__Request__: The line containing "wt.nodes.clear()" marks the end: quote every line from the start of the records below through it, word for word.

* Begin *

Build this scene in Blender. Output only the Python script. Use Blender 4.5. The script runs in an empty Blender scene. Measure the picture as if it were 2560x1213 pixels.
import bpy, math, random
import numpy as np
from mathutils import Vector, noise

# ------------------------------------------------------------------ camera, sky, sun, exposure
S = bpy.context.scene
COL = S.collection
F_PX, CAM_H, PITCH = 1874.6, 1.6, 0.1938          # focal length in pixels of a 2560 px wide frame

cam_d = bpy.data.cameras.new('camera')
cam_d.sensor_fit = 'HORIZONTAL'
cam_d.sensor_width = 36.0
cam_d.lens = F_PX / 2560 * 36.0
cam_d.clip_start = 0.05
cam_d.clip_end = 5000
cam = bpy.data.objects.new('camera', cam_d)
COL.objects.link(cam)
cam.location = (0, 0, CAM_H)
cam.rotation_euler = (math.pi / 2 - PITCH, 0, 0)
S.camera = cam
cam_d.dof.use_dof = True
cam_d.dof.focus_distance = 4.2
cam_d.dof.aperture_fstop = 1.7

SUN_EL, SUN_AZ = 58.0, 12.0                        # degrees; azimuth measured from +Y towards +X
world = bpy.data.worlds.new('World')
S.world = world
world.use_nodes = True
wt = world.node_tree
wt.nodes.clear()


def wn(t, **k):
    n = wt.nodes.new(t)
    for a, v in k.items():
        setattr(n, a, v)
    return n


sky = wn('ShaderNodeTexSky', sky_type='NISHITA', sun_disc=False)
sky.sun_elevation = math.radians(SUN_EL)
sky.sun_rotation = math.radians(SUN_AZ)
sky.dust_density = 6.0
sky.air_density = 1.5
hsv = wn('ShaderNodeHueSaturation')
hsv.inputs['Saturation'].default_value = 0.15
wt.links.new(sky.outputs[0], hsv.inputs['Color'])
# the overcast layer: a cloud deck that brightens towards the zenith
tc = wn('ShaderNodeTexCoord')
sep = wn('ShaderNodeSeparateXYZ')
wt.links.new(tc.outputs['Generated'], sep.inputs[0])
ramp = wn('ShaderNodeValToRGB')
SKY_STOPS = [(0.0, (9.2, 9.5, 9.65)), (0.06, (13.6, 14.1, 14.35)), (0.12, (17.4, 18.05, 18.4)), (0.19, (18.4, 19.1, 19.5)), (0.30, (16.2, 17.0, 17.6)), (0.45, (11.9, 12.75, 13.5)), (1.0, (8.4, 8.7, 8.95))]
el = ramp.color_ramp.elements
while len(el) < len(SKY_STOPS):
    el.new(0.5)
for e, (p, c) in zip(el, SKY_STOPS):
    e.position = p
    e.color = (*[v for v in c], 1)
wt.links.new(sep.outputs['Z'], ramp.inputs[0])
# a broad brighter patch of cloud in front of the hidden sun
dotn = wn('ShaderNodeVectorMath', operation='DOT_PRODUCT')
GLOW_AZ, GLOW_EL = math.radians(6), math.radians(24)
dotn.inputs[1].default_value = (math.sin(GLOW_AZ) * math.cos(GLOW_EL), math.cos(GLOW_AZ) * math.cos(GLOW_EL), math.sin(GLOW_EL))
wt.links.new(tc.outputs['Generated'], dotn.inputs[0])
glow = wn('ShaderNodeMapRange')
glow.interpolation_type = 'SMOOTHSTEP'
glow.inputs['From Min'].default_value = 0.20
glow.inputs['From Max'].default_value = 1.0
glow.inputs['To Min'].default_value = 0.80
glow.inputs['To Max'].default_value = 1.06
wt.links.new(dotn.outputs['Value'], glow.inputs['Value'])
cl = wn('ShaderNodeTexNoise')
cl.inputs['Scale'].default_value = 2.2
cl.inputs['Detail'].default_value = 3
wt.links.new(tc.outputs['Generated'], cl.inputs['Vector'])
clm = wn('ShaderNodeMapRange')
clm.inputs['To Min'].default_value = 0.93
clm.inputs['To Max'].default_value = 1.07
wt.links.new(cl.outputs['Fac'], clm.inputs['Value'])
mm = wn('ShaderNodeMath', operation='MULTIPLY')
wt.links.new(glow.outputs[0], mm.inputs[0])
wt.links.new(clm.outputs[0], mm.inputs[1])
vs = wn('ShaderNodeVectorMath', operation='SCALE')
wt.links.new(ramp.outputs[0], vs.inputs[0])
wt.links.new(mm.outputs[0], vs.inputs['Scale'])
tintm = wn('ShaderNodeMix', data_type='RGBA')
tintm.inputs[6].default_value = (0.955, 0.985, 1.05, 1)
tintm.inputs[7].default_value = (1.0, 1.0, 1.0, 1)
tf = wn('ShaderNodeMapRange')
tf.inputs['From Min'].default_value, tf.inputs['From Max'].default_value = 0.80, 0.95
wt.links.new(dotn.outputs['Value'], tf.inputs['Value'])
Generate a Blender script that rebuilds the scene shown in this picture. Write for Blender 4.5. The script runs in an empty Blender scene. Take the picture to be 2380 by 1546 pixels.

* End *

__Output for this task__:
Build this scene in Blender. Output only the Python script. Use Blender 4.5. The script runs in an empty Blender scene. Measure the picture as if it were 2560x1213 pixels.
import bpy, math, random
import numpy as np
from mathutils import Vector, noise

# ------------------------------------------------------------------ camera, sky, sun, exposure
S = bpy.context.scene
COL = S.collection
F_PX, CAM_H, PITCH = 1874.6, 1.6, 0.1938          # focal length in pixels of a 2560 px wide frame

cam_d = bpy.data.cameras.new('camera')
cam_d.sensor_fit = 'HORIZONTAL'
cam_d.sensor_width = 36.0
cam_d.lens = F_PX / 2560 * 36.0
cam_d.clip_start = 0.05
cam_d.clip_end = 5000
cam = bpy.data.objects.new('camera', cam_d)
COL.objects.link(cam)
cam.location = (0, 0, CAM_H)
cam.rotation_euler = (math.pi / 2 - PITCH, 0, 0)
S.camera = cam
cam_d.dof.use_dof = True
cam_d.dof.focus_distance = 4.2
cam_d.dof.aperture_fstop = 1.7

SUN_EL, SUN_AZ = 58.0, 12.0                        # degrees; azimuth measured from +Y towards +X
world = bpy.data.worlds.new('World')
S.world = world
world.use_nodes = True
wt = world.node_tree
wt.nodes.clear()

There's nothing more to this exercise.